Extract, unchanged, each line of the listing below from its first line through the line that contains "lf(a, 'grey hotel", inclusive, and nothing else.

[Data listing]
((
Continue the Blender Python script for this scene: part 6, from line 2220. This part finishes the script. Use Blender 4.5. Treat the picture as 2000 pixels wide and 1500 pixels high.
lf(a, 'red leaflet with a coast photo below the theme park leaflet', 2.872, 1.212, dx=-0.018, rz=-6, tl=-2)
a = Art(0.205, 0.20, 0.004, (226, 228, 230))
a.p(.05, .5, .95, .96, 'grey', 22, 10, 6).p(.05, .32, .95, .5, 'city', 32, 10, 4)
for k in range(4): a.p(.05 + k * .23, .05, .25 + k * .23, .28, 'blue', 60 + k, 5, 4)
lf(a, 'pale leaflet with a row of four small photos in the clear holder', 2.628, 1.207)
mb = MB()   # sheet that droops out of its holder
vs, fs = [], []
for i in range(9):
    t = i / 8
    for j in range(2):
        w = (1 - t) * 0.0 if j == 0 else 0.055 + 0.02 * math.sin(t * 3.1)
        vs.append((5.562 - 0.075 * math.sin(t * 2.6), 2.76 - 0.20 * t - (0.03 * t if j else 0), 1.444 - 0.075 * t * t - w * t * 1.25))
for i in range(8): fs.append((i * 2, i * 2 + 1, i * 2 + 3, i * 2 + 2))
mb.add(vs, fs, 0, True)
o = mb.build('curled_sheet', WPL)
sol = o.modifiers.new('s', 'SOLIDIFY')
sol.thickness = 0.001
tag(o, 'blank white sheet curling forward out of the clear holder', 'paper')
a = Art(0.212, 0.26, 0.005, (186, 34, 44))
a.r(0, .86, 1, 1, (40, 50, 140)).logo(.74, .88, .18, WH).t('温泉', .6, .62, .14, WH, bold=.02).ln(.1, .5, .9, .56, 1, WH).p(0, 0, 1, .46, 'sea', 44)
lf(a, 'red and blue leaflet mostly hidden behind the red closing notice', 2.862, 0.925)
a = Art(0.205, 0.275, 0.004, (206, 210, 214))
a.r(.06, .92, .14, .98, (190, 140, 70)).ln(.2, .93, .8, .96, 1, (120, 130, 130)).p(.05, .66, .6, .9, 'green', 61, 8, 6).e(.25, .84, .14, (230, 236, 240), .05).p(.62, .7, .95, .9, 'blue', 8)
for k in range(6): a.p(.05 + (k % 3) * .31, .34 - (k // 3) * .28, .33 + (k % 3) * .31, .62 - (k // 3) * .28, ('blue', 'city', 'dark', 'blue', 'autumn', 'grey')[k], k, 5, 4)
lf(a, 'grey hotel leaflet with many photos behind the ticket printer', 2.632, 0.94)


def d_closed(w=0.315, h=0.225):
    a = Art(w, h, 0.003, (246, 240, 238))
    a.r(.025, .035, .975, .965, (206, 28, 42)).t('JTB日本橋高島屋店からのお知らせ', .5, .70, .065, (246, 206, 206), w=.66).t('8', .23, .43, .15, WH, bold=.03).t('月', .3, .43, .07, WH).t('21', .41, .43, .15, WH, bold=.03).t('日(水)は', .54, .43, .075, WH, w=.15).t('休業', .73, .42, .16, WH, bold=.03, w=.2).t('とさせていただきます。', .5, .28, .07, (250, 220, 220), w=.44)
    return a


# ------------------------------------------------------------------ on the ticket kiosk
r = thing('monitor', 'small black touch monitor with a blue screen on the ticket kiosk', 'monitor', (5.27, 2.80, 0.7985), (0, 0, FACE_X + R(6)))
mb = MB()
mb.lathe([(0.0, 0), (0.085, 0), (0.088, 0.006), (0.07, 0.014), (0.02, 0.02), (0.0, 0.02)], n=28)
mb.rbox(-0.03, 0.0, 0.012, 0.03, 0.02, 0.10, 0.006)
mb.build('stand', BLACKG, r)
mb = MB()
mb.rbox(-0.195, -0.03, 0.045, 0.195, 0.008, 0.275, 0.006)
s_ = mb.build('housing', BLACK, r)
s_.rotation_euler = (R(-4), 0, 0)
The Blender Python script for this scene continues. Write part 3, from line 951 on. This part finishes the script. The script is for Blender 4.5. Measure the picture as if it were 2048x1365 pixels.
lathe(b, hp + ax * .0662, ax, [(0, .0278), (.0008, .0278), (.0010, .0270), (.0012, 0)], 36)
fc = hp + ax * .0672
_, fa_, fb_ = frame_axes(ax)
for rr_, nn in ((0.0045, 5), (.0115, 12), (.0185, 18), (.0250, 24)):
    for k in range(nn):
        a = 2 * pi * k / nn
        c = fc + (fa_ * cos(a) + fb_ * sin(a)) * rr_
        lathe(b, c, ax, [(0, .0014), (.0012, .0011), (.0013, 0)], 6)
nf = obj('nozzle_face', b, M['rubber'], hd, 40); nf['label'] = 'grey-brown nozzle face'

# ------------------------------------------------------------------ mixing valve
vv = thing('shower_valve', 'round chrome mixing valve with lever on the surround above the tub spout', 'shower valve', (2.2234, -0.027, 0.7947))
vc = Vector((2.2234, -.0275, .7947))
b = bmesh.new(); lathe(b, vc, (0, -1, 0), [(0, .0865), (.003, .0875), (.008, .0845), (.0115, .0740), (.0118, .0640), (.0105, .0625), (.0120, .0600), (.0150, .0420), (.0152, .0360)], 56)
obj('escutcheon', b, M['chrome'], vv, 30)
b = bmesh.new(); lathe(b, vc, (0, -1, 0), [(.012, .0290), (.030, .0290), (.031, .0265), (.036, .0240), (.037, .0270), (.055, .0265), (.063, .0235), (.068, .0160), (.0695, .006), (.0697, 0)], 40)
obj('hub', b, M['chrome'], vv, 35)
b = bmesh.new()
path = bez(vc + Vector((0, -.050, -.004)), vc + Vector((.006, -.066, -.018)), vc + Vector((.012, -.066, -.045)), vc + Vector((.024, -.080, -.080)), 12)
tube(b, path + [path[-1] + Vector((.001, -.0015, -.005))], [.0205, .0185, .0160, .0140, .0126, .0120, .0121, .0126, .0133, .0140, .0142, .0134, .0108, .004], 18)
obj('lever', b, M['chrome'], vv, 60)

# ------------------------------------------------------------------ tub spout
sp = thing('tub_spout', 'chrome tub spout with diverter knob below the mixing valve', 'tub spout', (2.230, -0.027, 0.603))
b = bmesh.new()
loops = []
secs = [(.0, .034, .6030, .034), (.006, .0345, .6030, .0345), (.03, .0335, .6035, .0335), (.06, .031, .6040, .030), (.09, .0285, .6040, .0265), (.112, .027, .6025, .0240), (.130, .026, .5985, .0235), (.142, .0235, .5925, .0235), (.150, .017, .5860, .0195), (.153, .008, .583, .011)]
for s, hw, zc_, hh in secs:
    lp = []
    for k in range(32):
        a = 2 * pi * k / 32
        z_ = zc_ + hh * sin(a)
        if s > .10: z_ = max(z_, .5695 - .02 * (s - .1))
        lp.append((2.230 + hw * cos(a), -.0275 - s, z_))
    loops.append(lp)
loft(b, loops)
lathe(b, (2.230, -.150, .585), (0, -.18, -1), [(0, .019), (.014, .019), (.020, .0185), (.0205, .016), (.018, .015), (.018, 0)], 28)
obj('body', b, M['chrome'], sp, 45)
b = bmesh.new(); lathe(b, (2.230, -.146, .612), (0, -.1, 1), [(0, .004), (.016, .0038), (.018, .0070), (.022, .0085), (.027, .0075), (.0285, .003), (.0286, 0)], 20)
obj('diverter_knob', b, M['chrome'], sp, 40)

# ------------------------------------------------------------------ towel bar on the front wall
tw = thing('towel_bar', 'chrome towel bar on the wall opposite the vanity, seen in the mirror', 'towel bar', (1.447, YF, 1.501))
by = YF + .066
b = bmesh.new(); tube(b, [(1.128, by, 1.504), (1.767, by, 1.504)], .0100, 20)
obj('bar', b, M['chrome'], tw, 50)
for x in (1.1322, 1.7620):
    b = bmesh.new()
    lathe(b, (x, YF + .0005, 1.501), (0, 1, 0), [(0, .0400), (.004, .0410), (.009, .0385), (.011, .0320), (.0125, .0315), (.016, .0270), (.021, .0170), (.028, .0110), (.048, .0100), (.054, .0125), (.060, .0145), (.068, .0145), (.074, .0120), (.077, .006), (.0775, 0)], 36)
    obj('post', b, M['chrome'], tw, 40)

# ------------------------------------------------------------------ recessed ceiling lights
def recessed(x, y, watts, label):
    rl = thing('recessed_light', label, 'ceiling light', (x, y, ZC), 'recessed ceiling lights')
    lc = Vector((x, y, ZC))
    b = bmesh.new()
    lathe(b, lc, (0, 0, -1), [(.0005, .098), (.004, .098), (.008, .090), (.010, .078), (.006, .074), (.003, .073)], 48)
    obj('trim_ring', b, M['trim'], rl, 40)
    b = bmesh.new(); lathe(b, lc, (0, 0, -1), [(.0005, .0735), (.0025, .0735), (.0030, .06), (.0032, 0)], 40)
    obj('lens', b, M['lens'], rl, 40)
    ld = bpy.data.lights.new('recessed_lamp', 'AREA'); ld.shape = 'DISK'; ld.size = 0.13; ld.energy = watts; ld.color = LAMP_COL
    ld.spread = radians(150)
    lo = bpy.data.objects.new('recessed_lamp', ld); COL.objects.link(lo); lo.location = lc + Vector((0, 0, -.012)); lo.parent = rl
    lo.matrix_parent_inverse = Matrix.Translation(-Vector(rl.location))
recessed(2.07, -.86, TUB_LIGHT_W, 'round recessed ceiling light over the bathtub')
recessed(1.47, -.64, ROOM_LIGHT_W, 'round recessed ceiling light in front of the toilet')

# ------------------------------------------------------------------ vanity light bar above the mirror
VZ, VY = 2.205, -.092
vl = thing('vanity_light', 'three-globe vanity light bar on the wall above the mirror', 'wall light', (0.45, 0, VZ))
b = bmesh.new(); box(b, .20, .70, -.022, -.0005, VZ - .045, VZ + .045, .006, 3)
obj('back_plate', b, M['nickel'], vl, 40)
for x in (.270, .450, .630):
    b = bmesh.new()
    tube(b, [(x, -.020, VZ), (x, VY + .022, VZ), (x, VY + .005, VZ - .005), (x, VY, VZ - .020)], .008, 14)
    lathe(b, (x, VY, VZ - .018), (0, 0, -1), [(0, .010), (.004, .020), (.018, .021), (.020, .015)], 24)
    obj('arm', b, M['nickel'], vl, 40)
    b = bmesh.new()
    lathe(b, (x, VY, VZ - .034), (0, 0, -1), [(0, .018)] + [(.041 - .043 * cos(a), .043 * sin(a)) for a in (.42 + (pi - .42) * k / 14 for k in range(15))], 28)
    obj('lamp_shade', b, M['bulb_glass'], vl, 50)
))
### THE RESPONSE
Continue the Blender Python script for this scene: part 6, from line 2220. This part finishes the script. Use Blender 4.5. Treat the picture as 2000 pixels wide and 1500 pixels high.
lf(a, 'red leaflet with a coast photo below the theme park leaflet', 2.872, 1.212, dx=-0.018, rz=-6, tl=-2)
a = Art(0.205, 0.20, 0.004, (226, 228, 230))
a.p(.05, .5, .95, .96, 'grey', 22, 10, 6).p(.05, .32, .95, .5, 'city', 32, 10, 4)
for k in range(4): a.p(.05 + k * .23, .05, .25 + k * .23, .28, 'blue', 60 + k, 5, 4)
lf(a, 'pale leaflet with a row of four small photos in the clear holder', 2.628, 1.207)
mb = MB()   # sheet that droops out of its holder
vs, fs = [], []
for i in range(9):
    t = i / 8
    for j in range(2):
        w = (1 - t) * 0.0 if j == 0 else 0.055 + 0.02 * math.sin(t * 3.1)
        vs.append((5.562 - 0.075 * math.sin(t * 2.6), 2.76 - 0.20 * t - (0.03 * t if j else 0), 1.444 - 0.075 * t * t - w * t * 1.25))
for i in range(8): fs.append((i * 2, i * 2 + 1, i * 2 + 3, i * 2 + 2))
mb.add(vs, fs, 0, True)
o = mb.build('curled_sheet', WPL)
sol = o.modifiers.new('s', 'SOLIDIFY')
sol.thickness = 0.001
tag(o, 'blank white sheet curling forward out of the clear holder', 'paper')
a = Art(0.212, 0.26, 0.005, (186, 34, 44))
a.r(0, .86, 1, 1, (40, 50, 140)).logo(.74, .88, .18, WH).t('温泉', .6, .62, .14, WH, bold=.02).ln(.1, .5, .9, .56, 1, WH).p(0, 0, 1, .46, 'sea', 44)
lf(a, 'red and blue leaflet mostly hidden behind the red closing notice', 2.862, 0.925)
a = Art(0.205, 0.275, 0.004, (206, 210, 214))
a.r(.06, .92, .14, .98, (190, 140, 70)).ln(.2, .93, .8, .96, 1, (120, 130, 130)).p(.05, .66, .6, .9, 'green', 61, 8, 6).e(.25, .84, .14, (230, 236, 240), .05).p(.62, .7, .95, .9, 'blue', 8)
for k in range(6): a.p(.05 + (k % 3) * .31, .34 - (k // 3) * .28, .33 + (k % 3) * .31, .62 - (k // 3) * .28, ('blue', 'city', 'dark', 'blue', 'autumn', 'grey')[k], k, 5, 4)
lf(a, 'grey hotel leaflet with many photos behind the ticket printer', 2.632, 0.94)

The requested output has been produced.